Vi (Lizzy McInnerny) was a difficult woman who died of Alzheimer’s and now returns as a stiff, mannered phantom. She and her silent husband ran a hardware shop and lived in a house that – metaphor alert! – is falling into the sea. Eldest daughter Teresa (Lucy Black) is the family martyr, running a health-supplement business with long-suffering husband Frank (Kulvinder Ghir). Middle child Mary (Laura Rogers), a successful consultant obsessed with the case of an amnesiac, can’t persuade her lover, Adam James’s smoothie TV doctor, to leave his wife. Catherine (Carolina Main), the youngest, is a needy hot mess.

Fuelled by whisky and marijuana, seismic revelations come thick, fast and improbable. Of course, bereavements trigger all sorts of emotions, but here the flashpoints often feel unearned or contrived. The tone flips from sitcom-style yammering to attempts at something more profound, concerning what we choose to forget and what we can’t help carrying with us. The play is pretty funny and well observed in its depiction of sisterly dynamics and the frantic nature of grief. But the central message is vague, and the script keeps shifting ground.

 (Helen Murray)
(Helen Murray)

It takes place in Vi’s oppressively genteel bedroom, designed by Anna Reid as a parochial, low-ceilinged but spacious cell where the characters are imprisoned. Hamilton’s production is polished, and all three lead actresses have fine moments. Rogers is nicely buttoned up as Mary, Black torridly unfulfilled as Teresa, and Main hilarious as the attention-seeking Catherine. The women take centre stage even if they are defined by their relationships to men as well as to their mother.

The characters are willfully, infuriatingly inconsistent, though: heartbroken one moment, cheerful and conciliatory the next. Stephenson seems to delight in undercutting herself. Mary’s very real trauma is upstaged by Frank’s midlife crisis, in which he digresses about Inuits and Woody Allen movies. A reference to Teresa’s first husband is thrown away in a row about the lies she and Frank told on the dating service through which they met.

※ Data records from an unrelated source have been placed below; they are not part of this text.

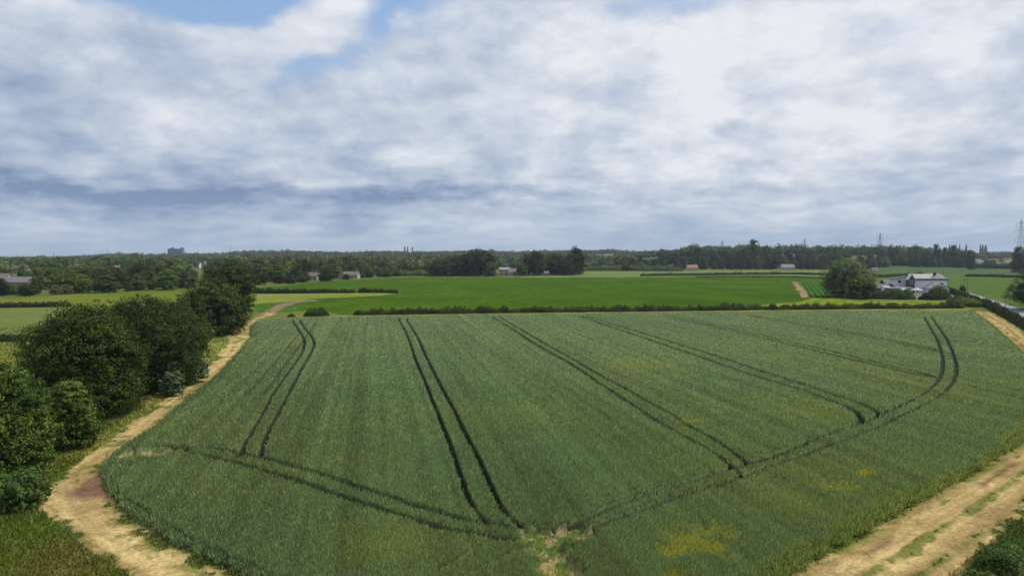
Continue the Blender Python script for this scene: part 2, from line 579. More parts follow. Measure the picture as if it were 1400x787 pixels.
# ------------------------------------------------------------------ layout in world metres
CROP_E = [(160, 245), (134, 199), (108, 153), (83, 110.6), (65.5, 81), (44.3, 59), (29, 46), (14, 34), (3, 25.5)]   # right-hand crop edge, going towards us
CROP_E = spl(CROP_E, 6)
CE = CROP_E[6:]
left_edge = W([(352, 439), (345, 447), (343, 456), (350, 460), (340, 464), (331, 478), (318, 492), (300, 512), (272, 535), (240, 560), (212, 585),
               (178, 606), (155, 622), (144, 636)], 0.4) + \
            W([(143, 650), (150, 668), (172, 694), (205, 718), (245, 742), (300, 768), (345, 790), (420, 830), (560, 900)])
top_edge = W([(352, 439), (380, 435.5), (420, 434), (480, 433), (600, 431), (700, 429.6), (900, 427.2), (1100, 425.4), (1250, 425), (1330, 425.3)], 0.5)
WHEAT = left_edge[::-1] + top_edge + [tuple(p) for p in CE] + [(-8, 18)]
WHEAT = [tuple(p) for p in WHEAT]

TRAMS = []   # (world polyline, half width, depth fraction)
def tram(px, hw=0.24, dep=1.0):
    TRAMS.append((spl(W(px, 0.45), 4), hw, dep))
tram([(399, 437), (401, 440), (410, 454), (416, 465), (414, 479), (406, 492.5), (390, 515), (372.5, 540), (360, 565), (348, 585), (335, 608), (325, 628)])
tram([(409, 437), (411, 440), (417.5, 450), (426, 460), (429.5, 470), (425, 482.5), (416, 497.5), (404, 520), (390, 547.5), (375, 575), (363, 600), (355, 629)])
tram([(421, 441), (385, 484), (350, 525), (338, 540)], 0.15, 0.8)
tram([(432, 441), (400, 485), (359.5, 540)], 0.15, 0.8)
tram([(545, 435), (546, 437.5), (557.5, 460), (567.5, 490), (580, 520), (590, 545), (600, 570), (610, 595), (617.5, 615), (627.5, 645), (635, 667.5), (642, 687)], 0.21)
tram([(556, 435), (557.5, 440), (570, 460), (582.5, 487.5), (595, 512.5), (607.5, 537.5), (620, 560), (632, 585), (641, 604), (650, 620), (662.5, 647.5), (675, 675), (688, 700)], 0.23)
tram([(672, 433), (700, 449.5), (732.5, 471.5), (775, 495), (812.5, 520), (850, 545), (887.5, 570), (925, 592.5), (950, 606), (975, 620), (1000, 639)], 0.25)
tram([(681, 432), (700, 443.5), (732.5, 463), (775, 487), (812.5, 509), (850, 529.5), (887.5, 551), (925, 572), (950, 588), (987.5, 610), (1020, 634)], 0.26)
tram([(790, 432), (850, 452), (925, 477.5), (1000, 503.5), (1050, 520), (1100, 535), (1137.5, 550), (1162.5, 559), (1175, 570), (1180, 580)], 0.32)
tram([(800, 432), (875, 454.5), (950, 478), (1000, 494), (1050, 511), (1100, 526.5), (1150, 544), (1187.5, 557.5), (1205, 569)], 0.34)
tram([(905, 430.5), (950, 439.3), (1000, 450), (1050, 460.5), (1100, 472), (1150, 484), (1200, 496.5), (1250, 508), (1278, 516)], 0.42)
tram([(905, 432), (950, 441.6), (1000, 453), (1050, 464), (1100, 476), (1150, 488.5), (1200, 500), (1250, 511.5), (1300, 521)], 0.42)
tram([(1225, 498), (1255, 504.5), (1287, 505)], 0.15, 0.7)
tram([(1020, 429.5), (1050, 435.3), (1100, 443.5), (1150, 452), (1200, 461.5), (1250, 472), (1283, 479)], 0.50)
tram([(1020, 431), (1050, 437), (1100, 445.5), (1150, 454.3), (1200, 464), (1250, 474.5), (1300, 484)], 0.45)
tram([(1125, 430), (1175, 436), (1237, 445)], 0.5, 0.9)
_r = [(1262.5, 432), (1270, 445), (1279, 460), (1285, 475), (1289, 492.5), (1287.5, 510), (1280, 524), (1265, 537.5), (1240, 551), (1212.5, 564), (1190, 575),
      (1150, 588), (1120, 600), (1085, 615), (1050, 629), (1012, 640), (975, 650), (925, 667.5), (887.5, 677.5), (850, 691), (820, 704), (795, 714), (765, 722),
      (720, 724), (665, 719), (625, 711), (600, 702.5), (565, 692.5), (545, 685), (512.5, 675), (475, 662.5), (437.5, 650), (400, 639), (365, 629),
      (325, 620), (290, 614), (250, 611)]
tram(_r[:9], 0.26)
tram(_r[8:], 0.37)
_r = [(1272.5, 432), (1285, 450), (1295, 465), (1302.5, 482.5), (1307.5, 502.5), (1305, 517.5), (1295, 532.5), (1275, 547.5), (1250, 560), (1225, 572.5),
      (1200, 585), (1170, 597), (1145, 606), (1100, 623), (1050, 641), (1012, 655), (975, 667.5), (925, 682.5), (887.5, 696), (850, 710), (812.5, 723),
      (780, 734), (740, 740), (700, 741), (657.5, 735), (612.5, 727), (575, 715), (525, 699), (475, 683), (437.5, 670), (400, 657), (350, 642), (318, 634),
      (285, 625), (258, 620)]
tram(_r[:9], 0.26)
tram(_r[8:], 0.37)
tram([(258, 611), (215, 610), (170, 612), (146, 618)], 0.26, 0.9)
tram([(262, 620), (240, 616), (215, 617)], 0.2, 0.6)
tram([(596, 786), (630, 765), (660, 750), (682, 742)], 0.10, 0.5)
tram([(640, 790), (680, 770), (705, 757)], 0.10, 0.5)
tram([(640, 668), (615, 678), (575, 684), (545, 685)], 0.14, 0.5)
tram([(1018, 634), (1040, 628), (1060, 624)], 0.16, 0.7)

tram([(642, 687), (652, 703), (668, 718)], 0.2, 0.5)
tram([(688, 700), (700, 712), (722, 724)], 0.2, 0.5)
tram([(1000, 639), (1012, 650)], 0.25, 0.6)
BARE = W([(722, 727), (760, 722), (795, 728), (800, 745), (780, 752), (775, 800), (745, 800), (742, 760), (722, 752), (712, 738)], 0.2)
BARE2 = W([(160, 622), (200, 618), (245, 620), (225, 632), (185, 637), (150, 638)], 0.2)
YPATCH = [(*G(955, 738, .6), 2.3), (*G(932, 752, .6), 1.6), (*G(990, 724, .6), 1.4), (*G(1147, 665, .6), 1.6), (*G(1170, 655, .6), 0.8),
          (*G(948, 574, .6), 1.6), (*G(757, 775, .6), 1.5), (*G(925, 785, .6), 1.0), (*G(1180, 648, .6), 0.8), (*G(1085, 690, .6), 4.5),
          (*G(1110, 560, .6), 7.0), (*G(880, 500, .6), 8.0), (*G(520, 735, .6), 4.5)]

# track round the crop (straw coloured), outer edges
TRACK_L = W([(368, 427), (340, 438), (318, 452), (309, 470), (292, 492), (262, 520), (222, 548), (175, 580), (135, 612), (98, 636), (66, 662), (52, 684),
             (62, 702), (88, 728), (130, 757), (178, 785), (240, 825), (330, 890)]) + W([(620, 960), (560, 890), (420, 826), (345, 788), (300, 766), (245, 740), (205, 716), (172, 692), (150, 666), (143, 648),
             (144, 634), (160, 618), (178, 604), (212, 583), (240, 558), (272, 533), (300, 510), (318, 490), (331, 476), (340, 463), (352, 458), (345, 447), (352, 436), (380, 430)])
HEDGE_R_IN = offset(CE, -5.2)       # outward from the crop = to the right looking towards us is negative
ROAD_C = np.vstack([spl([(262, 440), (224, 360), (209, 325), (180, 265), (155, 215)], 5), offset(CE, -10.6)[4:]])
PALE_STRIP = [tuple(p) for p in top_edge] + W([(1332, 422), (1250, 421.5), (1100, 421.5), (900, 424), (700, 427), (480, 430), (380, 432)])
TRACK_R = [tuple(p) for p in offset(CE, 0.3)] + [tuple(p) for p in HEDGE_R_IN[::-1]]
NOTCH = W([(346, 455), (360, 459), (346, 462)], 0.4)

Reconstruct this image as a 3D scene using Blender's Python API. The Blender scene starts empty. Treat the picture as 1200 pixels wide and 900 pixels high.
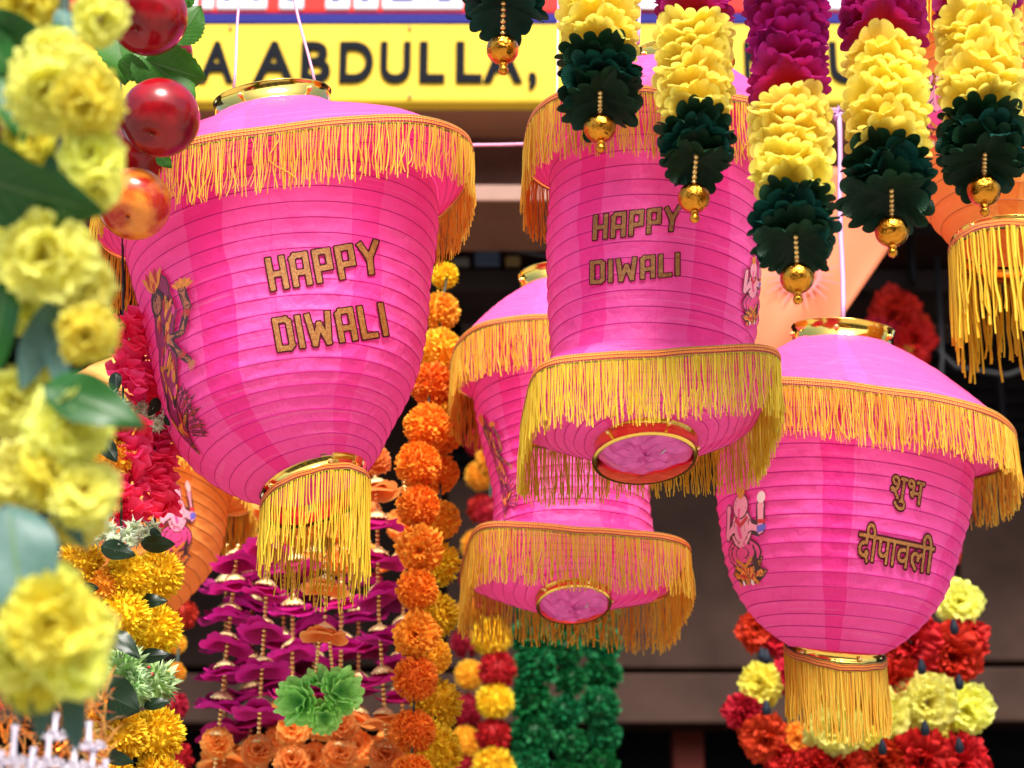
import bpy, bmesh, math, random
import numpy as np
from mathutils import Vector, Matrix, Quaternion
from math import sin, cos, pi, radians, sqrt
SC = bpy.context.scene
COL = SC.collection
RND = random.Random(7)

# ------------------------------------------------------------------ camera
PITCH = radians(22); FPX = 2833.0; CAM = Vector((0, 0, 1.5))
cam_d = bpy.data.cameras.new('camera'); cam_d.lens = 85; cam_d.sensor_width = 36
cam_d.clip_start = 0.05; cam_d.clip_end = 500
cam_d.dof.use_dof = True; cam_d.dof.focus_distance = 2.56; cam_d.dof.aperture_fstop = 7.5
cam_o = bpy.data.objects.new('camera', cam_d); COL.objects.link(cam_o)
cam_o.location = CAM; cam_o.rotation_euler = (pi/2 + PITCH, 0, 0); SC.camera = cam_o
FWD = Vector((0, cos(PITCH), sin(PITCH))); UPV = Vector((0, -sin(PITCH), cos(PITCH)))

def at(px, py, Y):
    x = (px-600)/FPX; y = (450-py)/FPX
    d = Vector((x, 0, 0)) + y*UPV + FWD
    return CAM + d*(Y/d.y)
def proj(p):
    v = p-CAM; d = v.dot(FWD)
    return (600 + v.x/d*FPX, 450 - v.dot(UPV)/d*FPX)
def mpp(px, py, Y):                     # metres per photograph pixel there
    return (at(px, py, Y)-CAM).dot(FWD)/FPX

# ------------------------------------------------------------------ light
w = bpy.data.worlds.new("World"); SC.world = w; w.use_nodes = True
nt = w.node_tree; nt.nodes.clear()
sky = nt.nodes.new('ShaderNodeTexSky'); sky.sky_type = 'NISHITA'; sky.sun_disc = False
SUN_EL = radians(48); SUN_AZ = radians(172)      # azimuth clockwise from +Y
sky.sun_elevation = SUN_EL; sky.sun_rotation = SUN_AZ; sky.dust_density = 3.0; sky.air_density = 1.0; sky.ozone_density = 1.0
bg = nt.nodes.new('ShaderNodeBackground'); bg.inputs['Strength'].default_value = 0.12
out = nt.nodes.new('ShaderNodeOutputWorld')
nt.links.new(sky.outputs[0], bg.inputs[0]); nt.links.new(bg.outputs[0], out.inputs[0])
sun_d = bpy.data.lights.new('sun', 'SUN'); sun_d.energy = 2.5; sun_d.angle = radians(22); sun_d.color = (1, .95, .88)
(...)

Pathos is always subverted by bathos.

Also, the story takes place amid a blizzard that has stopped trains and diverted flights. Yet a hearse can deliver Vi’s coffin to the house one night, but can’t bring pallbearers the next. This bugged me more than I can possibly express.

The plays so far picked by Hampstead’s artistic director Roxana Silbert to celebrate six decades of radicalism have largely shown how times and tastes have changed. Engaging in parts, Stephenson’s tale feels chiefly like a curiosity.